Cacti in Manitoba? It used to be the only cactus near here was a beloved, scratchy-voiced sportscaster and Happy Honker award disseminator, named Cactus Jack Wells.
Johannes Olwage, who is the cactus exhibit curator here, thought the same thing. He is from Namibia, which is overrun with cacti. He expected to have to pretend to be impressed when shown the cactus collection in this northern clime that was installed at the Peace Garden last October.
It turned out he didn’t have to pretend.
“The crazy part is they all came from Minot, North Dakota, from a guy whose a tire salesman by day,” said Olwage. That would be Don Vitko.
The second “crazy part,” he says, is this is less than 20 per cent of Vitko’s collection. The rest arrives next year. The cactus collection is in the recently completed $5.1-million Interpretive Centre and Conservatory, part of an effort to bring tourists back to the Peace Garden. A $2-million sunken garden, fenced off from flower-munching deer, is also new.

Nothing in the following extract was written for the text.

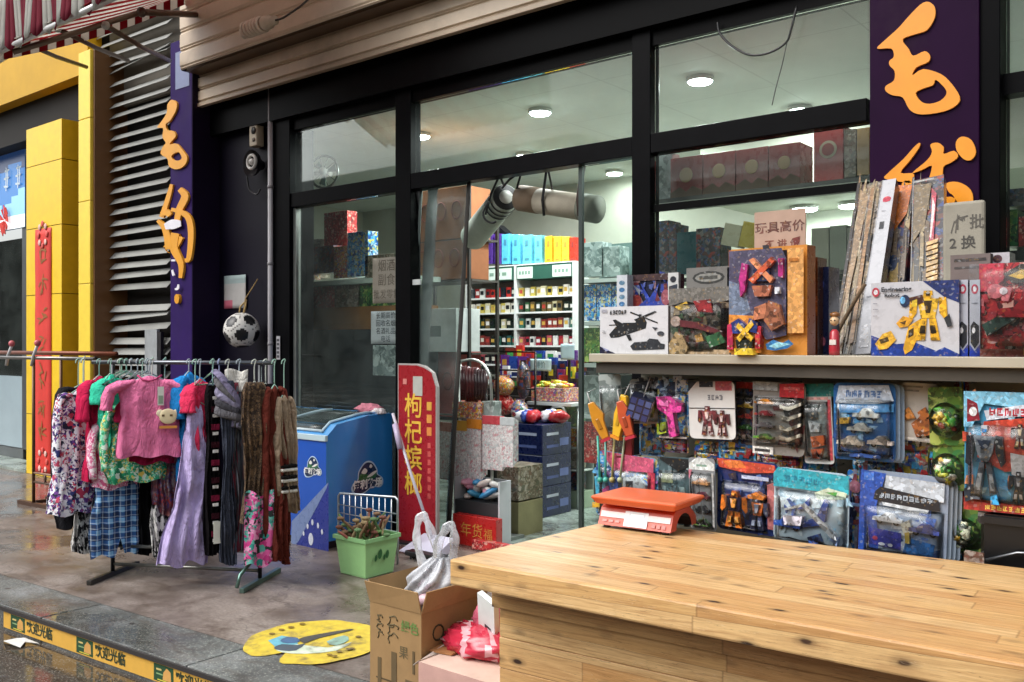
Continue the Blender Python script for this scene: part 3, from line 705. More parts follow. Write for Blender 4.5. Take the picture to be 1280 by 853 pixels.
mb = MB(); mb.tube([(.02 + .06 * math.cos(a), -.075, .01 + .06 * math.sin(a)) for a in [i * .45 for i in range(14)]], .014, 'c9c7c2', 0, 8, closed=True); mb.ball((.02, -.07, .01), .03, 'd4d2ce'); mb.build('ring', 'plastic', t)
mb = MB(); mb.tube(smooth_path([(-.07, 0, .06), (-.12, -.02, -.05), (-.1, -.02, -.2), (-.02, 0, -.26), (.04, .0, -.22)]), .008, '1a181c', 0, 6); mb.build('cable', 'plastic', t)
c = onY(350, 112, GL - .07); t = thing('wall_label', 'white printed label high on the black post above the pipe', 'label', c)
mb = MB(); mb.box(-.07, .07, -.003, -.0005, -.06, .06, 'b9bcc0'); [mb.box(x, x + .022, -.0045, -.0032, -.045, .03 + .01 * (k % 2), '4a4f58') for k, x in enumerate((-.055, -.02, .015, .04))]; mb.build('sticker', 'paper', t)
c = onY(348, 435, GL - .07); t = thing('wall_label', 'small vertical white label low on the black post behind the freezer', 'label', c)
mb = MB(); mb.box(-.025, .025, -.003, -.0005, -.10, .10, 'a9a8ac'); [mb.box(-.018, .016, -.0045, -.0032, z, z + .022, '3d3c42') for z in (-.085, -.05, -.015, .02, .055)]; mb.build('sticker', 'paper', t)
# poster and ball hanging on the purple wall
c = onY(294, 365, GL - .012); t = thing('faded_poster', 'faded pale poster on the purple wall above the football', 'poster', c)
mb = MB(); mb.grid(lambda u, v: ((u - .5) * .34, -.004 * math.sin(u * 7) - .003, (v - .5) * .3), 10, 8, 'a7a5a2', 0, colfn=lambda u, v: 'b0566a' if v < .2 and u < .45 else ('8f8d90' if .5 < u < .54 else 'a8a6a4' if v < .75 else '8ea0a0'))
thick(mb.build('sheet', 'paper', t), .002)
BY = 4.7; c = onY(302, 413, BY); rb = 22 * BY / math.cos(YAW + R(16.5)) * math.cos(R(16.5)) / FPX
t = thing('football', 'white football with black patches hanging on the purple wall', 'ball', c)
mb = MB(); g = (1 + 5 ** .5) / 2
ico = [Vector(p).normalized() for p in [(0, 1, g), (0, 1, -g), (0, -1, g), (0, -1, -g), (1, g, 0), (1, -g, 0), (-1, g, 0), (-1, -g, 0), (g, 0, 1), (g, 0, -1), (-g, 0, 1), (-g, 0, -1)]]
rot = Matrix.Rotation(.5, 3, 'X') @ Matrix.Rotation(.35, 3, 'Z'); ico = [rot @ p for p in ico]
mb.ball((0, 0, 0), rb, 'dcdad4', 0, 56, 36)
for i, f in enumerate(mb.f):
    cc = sum((Vector(mb.v[j]) for j in f), Vector()) / len(f); cc.normalize()
    ds = sorted((cc.dot(p) for p in ico), reverse=True)
    if ds[0] > .935: mb.c[i] = C('17171a')
    elif ds[0] - ds[1] < .018 and ds[0] < .93: mb.c[i] = C('8c8a86')
mb.build('shell', 'plastic', t)
mb = MB(); mb.tube([(0, .02, rb * .99), (.01, .03, rb + .12), (-.02, .18, rb + .3)], .005, 'a98a55', 0, 6); mb.tube([(.03, 0, rb * .97), (.03, .02, rb + .06), (.0, .05, rb + .11), (-.05, .02, rb + .05), (-.03, 0, rb * .97)], .008, 'b5975f', 0, 6); mb.build('string', 'matte', t)

# ---- unseen houses opposite, added so the shop windows reflect them, not bright sky
for k, (x0, x1, h, lab) in enumerate(((-130, -17.5, 8.5, 'grey block of flats across the street with rows of windows'), (-17, 2.5, 6.5, 'lower grey house across the street facing the shop'), (3, 26, 8, 'tall grey house across the street beyond the lower one'))):
    t = thing('added_facing_house', lab, 'building', ((x0 + x1) / 2, -15, -.12)); w = (x1 - x0) / 2
    m = MB(); m.box(-w, w, -6, 0, 0, h, '6a6864'); m.build('wall', 'facing_wall', t)
    for fl in range(int(h // 2.9)):
        for q in range(int(2 * w // 3)):
            x = -w + 1 + q * 3; m = MB(); m.box(x, x + 1.5, .002, .06, .9 + fl * 2.9, 2.4 + fl * 2.9, '1e2428'); m.build('window', 'enamel', t)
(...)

International Peace Garden literature calls Olwage its “perfect curator” because of his botany degree and African background with cacti. His father’s missionary work moved the family from Holland to Africa. He met his wife, who is from Minot, while she was an international exchange student in Africa.
All types of cactus are from “the New World,” as Olwage calls North and South America. The plant is extremely invasive in Africa but it was imported there by Europeans, after stopovers in the new world, to grow for food and fodder.
“(Cacti) like poor, sandy soils in harsh conditions where other things don’t like to grow,” he said. They typically have vertical columns up their sides, called ribs, which house its spines. The ribs fold and unfold like an accordion, depending on how much water is stored.
Their shapes are fairly uniform: straight up, like a Louisville Slugger (columnar); pin-cushioned, like a porcupine (globose); or with garbo mitt-shaped pads, like the prickly pear.
If the cactus shapes seem repetitive after awhile, Vitko’s collection includes succulents — any plant that stores water in its fleshy tissue. They are weird, bonsai-like twisting plants.
“What I love about succulents is their architecture, their shape. They are other-worldly,” Olwage said.
The Prairies actually have four native cactus species, but the main one is a genus of the prickly pear, or opuntia fragilis. The prickly pear has little pads that look like Mickey Mouse ears but with nasty pins for ear hairs. Another northern prairie cactus is the Coryphantha, a small pin-cushion type. The other two varieties are quite rare. The native cactus will be at the Peace Garden next year.
Vitko, 57, started the collection at age eight on his grandparents’ farm. He was keen about gardening but couldn’t be at his grandparents house every day to water plants. So he chose cacti because he could visit his grandparents on weekends and water his plants. He still has the first cactus he planted.
A few years later, he begged for and got a tiny greenhouse. He kept collecting until he had 5,200 different plants.
“You walked into his house and every square inch was packed with cactus,” said Olwage.
The Peace Garden straddles the Manitoba-North Dakota border on Highway 10, directly south of Brandon.